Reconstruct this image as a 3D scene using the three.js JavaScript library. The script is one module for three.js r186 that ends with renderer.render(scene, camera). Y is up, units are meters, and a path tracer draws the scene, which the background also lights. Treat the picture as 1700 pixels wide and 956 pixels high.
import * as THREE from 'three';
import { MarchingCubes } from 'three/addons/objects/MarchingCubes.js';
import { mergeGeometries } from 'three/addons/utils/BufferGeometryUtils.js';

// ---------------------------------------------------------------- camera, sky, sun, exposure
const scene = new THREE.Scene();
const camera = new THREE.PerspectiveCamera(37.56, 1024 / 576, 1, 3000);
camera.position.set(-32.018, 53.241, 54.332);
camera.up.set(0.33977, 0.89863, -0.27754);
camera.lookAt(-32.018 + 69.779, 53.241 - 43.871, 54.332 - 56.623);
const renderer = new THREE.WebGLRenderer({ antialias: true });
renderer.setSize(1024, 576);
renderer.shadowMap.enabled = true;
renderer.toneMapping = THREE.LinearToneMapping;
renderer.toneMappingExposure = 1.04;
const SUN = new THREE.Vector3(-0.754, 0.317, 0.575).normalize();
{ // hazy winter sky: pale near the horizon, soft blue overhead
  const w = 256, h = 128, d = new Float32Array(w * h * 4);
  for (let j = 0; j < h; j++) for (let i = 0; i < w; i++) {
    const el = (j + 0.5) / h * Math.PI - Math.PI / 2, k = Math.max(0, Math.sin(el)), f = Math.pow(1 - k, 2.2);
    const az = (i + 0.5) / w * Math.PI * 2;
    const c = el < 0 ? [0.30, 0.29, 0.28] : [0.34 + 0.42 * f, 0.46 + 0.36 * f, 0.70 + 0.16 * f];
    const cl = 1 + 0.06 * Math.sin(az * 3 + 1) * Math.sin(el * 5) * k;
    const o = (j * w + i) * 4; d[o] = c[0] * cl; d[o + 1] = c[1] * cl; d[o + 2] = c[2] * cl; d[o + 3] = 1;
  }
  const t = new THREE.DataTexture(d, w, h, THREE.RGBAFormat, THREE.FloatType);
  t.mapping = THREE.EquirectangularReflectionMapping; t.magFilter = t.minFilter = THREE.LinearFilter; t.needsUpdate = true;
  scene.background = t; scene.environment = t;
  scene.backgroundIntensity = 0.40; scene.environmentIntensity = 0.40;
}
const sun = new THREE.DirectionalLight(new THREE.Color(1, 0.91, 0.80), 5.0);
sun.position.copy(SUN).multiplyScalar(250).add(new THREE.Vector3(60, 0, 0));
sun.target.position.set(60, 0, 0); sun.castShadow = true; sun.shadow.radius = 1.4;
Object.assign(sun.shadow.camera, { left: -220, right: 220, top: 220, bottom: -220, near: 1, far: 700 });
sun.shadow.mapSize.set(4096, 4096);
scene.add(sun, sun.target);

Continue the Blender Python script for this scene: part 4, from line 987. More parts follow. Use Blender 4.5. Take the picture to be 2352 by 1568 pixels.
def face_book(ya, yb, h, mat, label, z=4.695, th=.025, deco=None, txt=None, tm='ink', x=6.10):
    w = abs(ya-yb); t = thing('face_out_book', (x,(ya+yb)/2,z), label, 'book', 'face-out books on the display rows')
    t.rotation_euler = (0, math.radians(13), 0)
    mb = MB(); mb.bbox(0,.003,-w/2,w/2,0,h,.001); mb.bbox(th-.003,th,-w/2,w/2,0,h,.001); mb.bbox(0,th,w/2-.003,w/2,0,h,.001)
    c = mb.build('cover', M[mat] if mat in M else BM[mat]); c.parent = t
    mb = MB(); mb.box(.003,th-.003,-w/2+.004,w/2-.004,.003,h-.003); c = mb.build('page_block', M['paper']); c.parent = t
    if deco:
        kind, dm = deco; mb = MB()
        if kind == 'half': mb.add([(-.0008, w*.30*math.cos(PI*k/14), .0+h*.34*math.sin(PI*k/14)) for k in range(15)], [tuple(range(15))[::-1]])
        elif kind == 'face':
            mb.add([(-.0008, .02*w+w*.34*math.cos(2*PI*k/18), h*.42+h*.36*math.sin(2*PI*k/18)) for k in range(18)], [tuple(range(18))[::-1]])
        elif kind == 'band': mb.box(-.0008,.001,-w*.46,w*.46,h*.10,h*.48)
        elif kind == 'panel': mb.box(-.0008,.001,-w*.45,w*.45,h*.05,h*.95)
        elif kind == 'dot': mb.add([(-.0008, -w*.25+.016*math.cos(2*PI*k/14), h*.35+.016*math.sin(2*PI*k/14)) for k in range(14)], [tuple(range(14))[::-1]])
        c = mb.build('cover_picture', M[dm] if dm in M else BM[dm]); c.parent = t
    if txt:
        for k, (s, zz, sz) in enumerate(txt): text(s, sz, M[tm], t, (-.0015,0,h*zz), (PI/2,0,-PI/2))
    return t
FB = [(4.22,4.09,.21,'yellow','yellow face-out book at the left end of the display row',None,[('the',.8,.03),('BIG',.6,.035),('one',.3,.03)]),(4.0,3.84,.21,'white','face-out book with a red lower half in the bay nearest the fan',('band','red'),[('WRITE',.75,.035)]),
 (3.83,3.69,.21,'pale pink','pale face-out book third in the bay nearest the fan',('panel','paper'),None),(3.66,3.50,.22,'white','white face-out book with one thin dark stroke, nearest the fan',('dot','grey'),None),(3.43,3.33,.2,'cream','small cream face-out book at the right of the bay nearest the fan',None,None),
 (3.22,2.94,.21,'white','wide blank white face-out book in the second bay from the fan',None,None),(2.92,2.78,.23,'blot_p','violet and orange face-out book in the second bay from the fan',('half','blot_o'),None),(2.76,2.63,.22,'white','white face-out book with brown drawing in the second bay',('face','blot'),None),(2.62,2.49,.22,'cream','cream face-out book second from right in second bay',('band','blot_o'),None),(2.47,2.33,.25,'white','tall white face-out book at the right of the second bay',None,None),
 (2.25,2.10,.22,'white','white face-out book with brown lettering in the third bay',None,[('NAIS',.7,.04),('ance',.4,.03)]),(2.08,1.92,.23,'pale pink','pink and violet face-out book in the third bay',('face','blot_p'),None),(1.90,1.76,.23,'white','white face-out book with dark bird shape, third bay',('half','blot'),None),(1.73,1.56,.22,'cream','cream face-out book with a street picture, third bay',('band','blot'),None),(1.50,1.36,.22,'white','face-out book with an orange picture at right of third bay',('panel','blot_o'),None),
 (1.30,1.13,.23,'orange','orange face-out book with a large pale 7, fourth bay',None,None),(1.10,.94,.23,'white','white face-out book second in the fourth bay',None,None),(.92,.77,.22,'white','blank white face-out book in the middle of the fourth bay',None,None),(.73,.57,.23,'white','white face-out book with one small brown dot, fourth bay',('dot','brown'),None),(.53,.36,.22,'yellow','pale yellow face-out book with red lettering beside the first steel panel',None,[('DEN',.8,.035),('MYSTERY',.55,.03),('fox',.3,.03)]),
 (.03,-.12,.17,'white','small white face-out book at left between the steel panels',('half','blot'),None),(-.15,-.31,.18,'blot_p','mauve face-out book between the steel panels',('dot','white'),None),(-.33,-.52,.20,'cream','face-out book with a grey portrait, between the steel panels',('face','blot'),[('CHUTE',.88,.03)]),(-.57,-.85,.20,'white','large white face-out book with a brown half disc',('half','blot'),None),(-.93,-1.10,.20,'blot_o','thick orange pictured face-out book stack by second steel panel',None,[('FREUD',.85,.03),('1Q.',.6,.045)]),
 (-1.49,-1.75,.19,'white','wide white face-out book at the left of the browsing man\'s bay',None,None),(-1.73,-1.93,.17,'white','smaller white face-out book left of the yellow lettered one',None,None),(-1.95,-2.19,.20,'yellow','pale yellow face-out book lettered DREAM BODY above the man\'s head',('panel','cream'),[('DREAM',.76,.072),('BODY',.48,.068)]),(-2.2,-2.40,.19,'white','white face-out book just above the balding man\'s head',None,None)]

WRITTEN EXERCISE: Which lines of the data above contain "scene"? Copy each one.

CORRECT RESULT:
Reconstruct this image as a 3D scene using the three.js JavaScript library. The script is one module for three.js r186 that ends with renderer.render(scene, camera). Y is up, units are meters, and a path tracer draws the scene, which the background also lights. Treat the picture as 1700 pixels wide and 956 pixels high.
const scene = new THREE.Scene();
  scene.background = t; scene.environment = t;
  scene.backgroundIntensity = 0.40; scene.environmentIntensity = 0.40;
scene.add(sun, sun.target);
Continue the Blender Python script for this scene: part 4, from line 987. More parts follow. Use Blender 4.5. Take the picture to be 2352 by 1568 pixels.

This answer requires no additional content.